--- BEGIN Supplied material ---
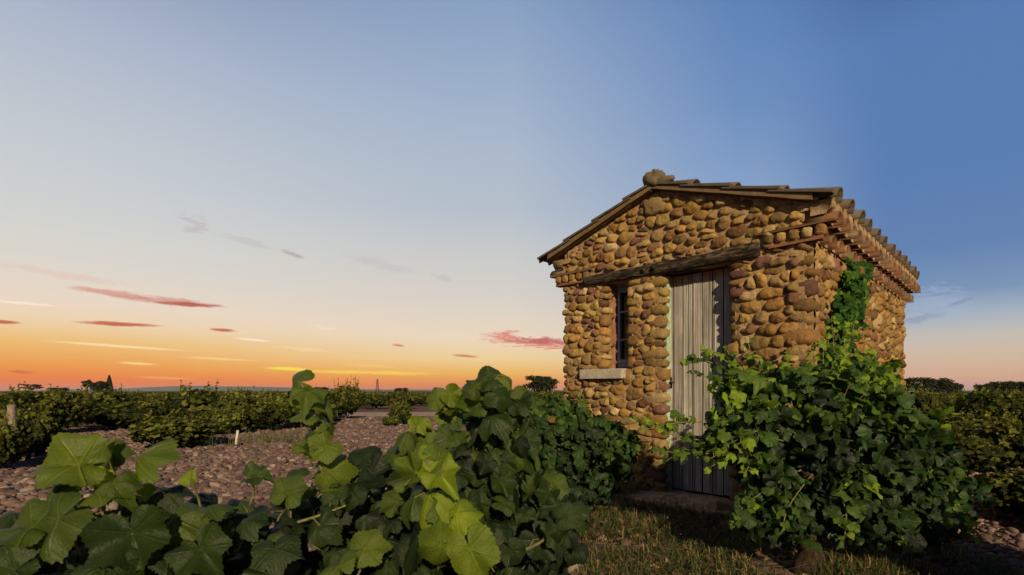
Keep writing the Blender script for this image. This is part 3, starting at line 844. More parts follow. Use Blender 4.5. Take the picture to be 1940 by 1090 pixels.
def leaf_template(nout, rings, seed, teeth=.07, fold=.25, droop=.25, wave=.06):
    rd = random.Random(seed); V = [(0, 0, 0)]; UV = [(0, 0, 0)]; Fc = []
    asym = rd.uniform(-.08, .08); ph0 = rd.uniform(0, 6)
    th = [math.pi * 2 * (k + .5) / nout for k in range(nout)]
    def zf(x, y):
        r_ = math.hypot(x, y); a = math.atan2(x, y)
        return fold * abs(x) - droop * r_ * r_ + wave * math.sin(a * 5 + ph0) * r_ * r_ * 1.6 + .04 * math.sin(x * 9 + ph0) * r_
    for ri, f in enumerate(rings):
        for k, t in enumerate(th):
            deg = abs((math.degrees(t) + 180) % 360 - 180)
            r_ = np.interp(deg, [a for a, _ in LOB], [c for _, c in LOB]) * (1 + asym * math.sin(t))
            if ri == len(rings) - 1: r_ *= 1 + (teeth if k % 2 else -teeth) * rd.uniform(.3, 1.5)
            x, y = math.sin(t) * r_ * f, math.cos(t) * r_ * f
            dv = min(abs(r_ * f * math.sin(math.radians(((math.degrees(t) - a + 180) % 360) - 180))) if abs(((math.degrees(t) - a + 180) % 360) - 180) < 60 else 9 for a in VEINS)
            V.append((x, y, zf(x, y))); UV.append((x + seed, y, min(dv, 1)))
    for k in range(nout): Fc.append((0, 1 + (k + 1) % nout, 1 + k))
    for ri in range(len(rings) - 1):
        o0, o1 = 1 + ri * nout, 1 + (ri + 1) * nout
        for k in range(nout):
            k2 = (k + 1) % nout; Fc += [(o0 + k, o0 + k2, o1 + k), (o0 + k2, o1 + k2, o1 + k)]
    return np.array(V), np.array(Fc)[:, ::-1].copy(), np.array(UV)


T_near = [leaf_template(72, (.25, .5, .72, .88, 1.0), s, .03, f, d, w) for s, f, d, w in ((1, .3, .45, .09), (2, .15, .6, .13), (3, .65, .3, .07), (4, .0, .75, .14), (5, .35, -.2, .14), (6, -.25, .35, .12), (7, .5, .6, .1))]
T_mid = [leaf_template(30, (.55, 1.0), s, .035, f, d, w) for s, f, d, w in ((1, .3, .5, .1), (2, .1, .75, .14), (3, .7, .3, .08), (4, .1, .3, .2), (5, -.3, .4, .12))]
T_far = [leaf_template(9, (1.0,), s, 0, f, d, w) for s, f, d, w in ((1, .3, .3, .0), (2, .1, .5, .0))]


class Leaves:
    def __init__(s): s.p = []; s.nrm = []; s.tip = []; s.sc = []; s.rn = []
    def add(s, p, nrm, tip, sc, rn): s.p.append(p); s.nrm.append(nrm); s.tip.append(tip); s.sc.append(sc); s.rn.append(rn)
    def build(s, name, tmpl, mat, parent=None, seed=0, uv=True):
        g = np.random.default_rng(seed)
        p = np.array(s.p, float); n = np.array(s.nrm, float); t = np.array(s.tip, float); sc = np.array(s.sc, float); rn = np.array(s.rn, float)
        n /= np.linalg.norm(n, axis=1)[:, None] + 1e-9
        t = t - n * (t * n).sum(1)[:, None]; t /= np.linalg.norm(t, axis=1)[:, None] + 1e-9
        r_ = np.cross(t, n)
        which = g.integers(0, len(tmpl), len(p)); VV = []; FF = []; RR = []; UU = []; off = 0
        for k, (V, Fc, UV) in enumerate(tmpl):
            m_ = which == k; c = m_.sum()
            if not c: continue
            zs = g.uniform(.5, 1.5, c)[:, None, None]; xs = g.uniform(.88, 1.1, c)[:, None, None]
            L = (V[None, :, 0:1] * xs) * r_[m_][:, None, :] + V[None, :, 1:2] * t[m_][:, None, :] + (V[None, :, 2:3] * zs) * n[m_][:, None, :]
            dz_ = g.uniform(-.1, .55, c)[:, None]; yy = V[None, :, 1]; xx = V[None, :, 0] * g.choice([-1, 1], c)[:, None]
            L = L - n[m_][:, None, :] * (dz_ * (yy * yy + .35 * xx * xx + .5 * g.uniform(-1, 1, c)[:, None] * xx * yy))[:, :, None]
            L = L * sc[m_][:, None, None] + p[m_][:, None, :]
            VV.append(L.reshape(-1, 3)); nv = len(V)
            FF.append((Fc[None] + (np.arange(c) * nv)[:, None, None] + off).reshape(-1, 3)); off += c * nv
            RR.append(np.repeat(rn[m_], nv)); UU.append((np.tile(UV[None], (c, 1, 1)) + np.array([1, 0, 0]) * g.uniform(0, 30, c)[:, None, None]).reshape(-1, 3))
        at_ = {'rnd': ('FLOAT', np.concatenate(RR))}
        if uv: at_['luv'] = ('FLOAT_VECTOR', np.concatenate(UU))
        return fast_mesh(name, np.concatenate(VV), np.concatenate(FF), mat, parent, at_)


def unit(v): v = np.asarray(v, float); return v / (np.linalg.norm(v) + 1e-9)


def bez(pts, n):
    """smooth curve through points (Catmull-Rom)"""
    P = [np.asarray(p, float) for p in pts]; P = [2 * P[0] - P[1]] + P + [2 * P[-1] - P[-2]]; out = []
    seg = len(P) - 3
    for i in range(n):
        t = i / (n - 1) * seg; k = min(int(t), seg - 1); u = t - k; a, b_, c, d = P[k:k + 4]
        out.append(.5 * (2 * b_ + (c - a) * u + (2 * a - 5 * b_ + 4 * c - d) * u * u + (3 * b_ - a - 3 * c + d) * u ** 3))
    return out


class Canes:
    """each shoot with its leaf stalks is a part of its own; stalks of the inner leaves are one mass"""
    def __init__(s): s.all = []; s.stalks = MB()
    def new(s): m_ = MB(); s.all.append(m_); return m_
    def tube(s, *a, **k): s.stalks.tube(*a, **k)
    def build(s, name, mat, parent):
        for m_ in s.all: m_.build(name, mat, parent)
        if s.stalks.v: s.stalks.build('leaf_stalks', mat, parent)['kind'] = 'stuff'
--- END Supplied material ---
**Objective**
Go through the data and gather every line that holds "part".

**Solution to this task**
Keep writing the Blender script for this image. This is part 3, starting at line 844. More parts follow. Use Blender 4.5. Take the picture to be 1940 by 1090 pixels.
    """each shoot with its leaf stalks is a part of its own; stalks of the inner leaves are one mass"""